The March issue of University Affairs will follow up this theme with a story about MITACS, a successful example of university-industry collaboration in the Networks of Centres of Excellence program.

Meet the Expert Panel

Chairing the Research and Development Review Expert Panel is Thomas Jenkins, executive chair and chief strategy officer of Open Text Corp., Canada’s largest independent software firm.

The other members are Bev Dahlby, a University of Alberta economist; Arvind Gupta, University of British Columbia computer scientist as well as chief executive and scientific director of the MITACS Network of Centres of Excellence; Monique Leroux, chief executive officer of the Desjardins Group; David Naylor, president of the University of Toronto; and Nobina Robinson, chief executive of Polytechnics Canada.

The group has a mandate to review the following:

  • Ottawa’s $7 billion investment in business R&D, including tax incentive policies such as the Scientific Research and Experimental Development program;
  • direct or sector-specific support mechanisms, such as the Industrial Research Assistance Program and Strategic Aerospace and Defence Initiative;
  • programs that support business R&D through various granting councils, departments, agencies and centres of excellence geared at commercializing innovation.

In late December, the expert panel released a consultation paper and began what it called a national dialogue “on what’s working and what’s not, and, most importantly, about the opportunities [Canadians] see for Canada to do better in the future.”

Or is it the way we measure …

Although he’s based at the epicentre of Ottawa’s policy machinery, veteran Statistics Canada economist John Baldwin has a message that runs sharply counter to much of the conventional wisdom that emanates from the capital’s think tanks. “There’s an awful lot of innovation taking place,” says Dr. Baldwin, director of StatsCan’s economic analysis division. The problem is that Canadian policy doesn’t recognize it as such.

Dr. Baldwin argues that R&D is a capital investment, just like machinery. Companies that import this kind of activity are furthering the cause of Canadian productivity in precisely the same way as firms that purchase sophisticated manufacturing equipment from off-shore suppliers.

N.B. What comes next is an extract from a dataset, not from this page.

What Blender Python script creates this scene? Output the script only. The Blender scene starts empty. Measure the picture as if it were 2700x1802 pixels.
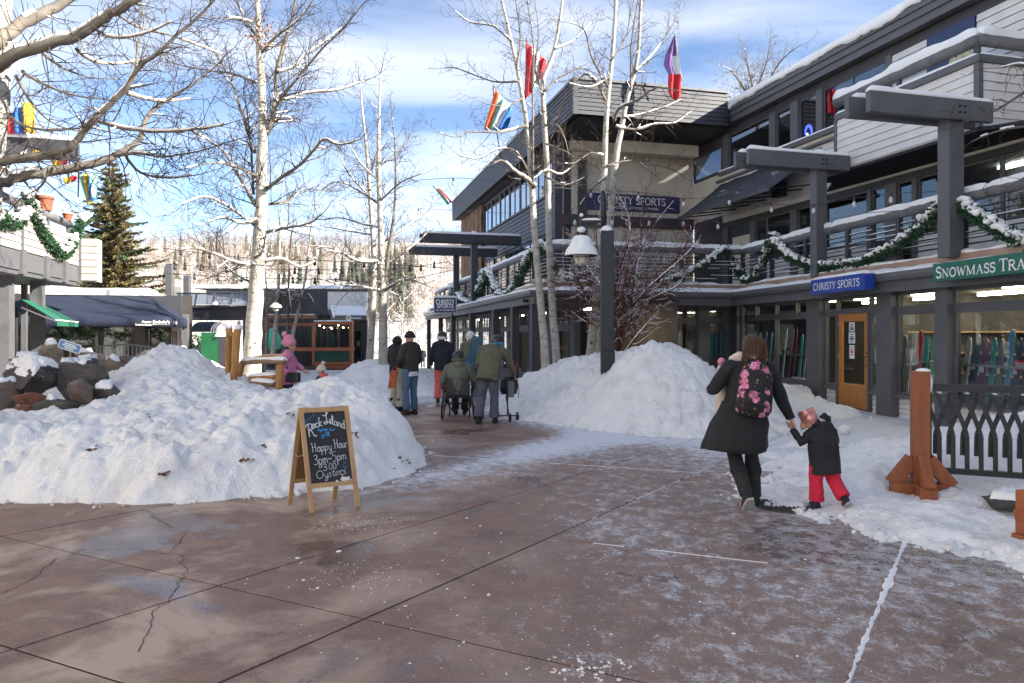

But the way the Canadian government measures R&D activity routinely excludes the on-the-job, engineering-driven innovation that also produces real productivity gains, he says. Why? Politicians and policymakers place a higher value on research labs populated by white-coated scientists than on the real-world problem solving that routinely takes place on factory floors, mine sites and drilling platforms.

Dr. Baldwin learned this lesson years ago during a conversation with the president of a small but fleet-footed steel manufacturer. The executive told Dr. Baldwin that the company doesn’t spend a cent on R&D; instead it puts a lot of capital into engineered improvements to the production process. The result: the sort of productivity improvements governments crave.

He names several drilling techniques that Canadian oil and gas exploration firms have developed in shale gas extraction – innovations that have had a “huge impact on the price we pay for energy.” These engineering activities also yield lasting knowledge that disperses through the economy. “But we don’t count that as part of the innovation this country makes,” says Dr. Baldwin.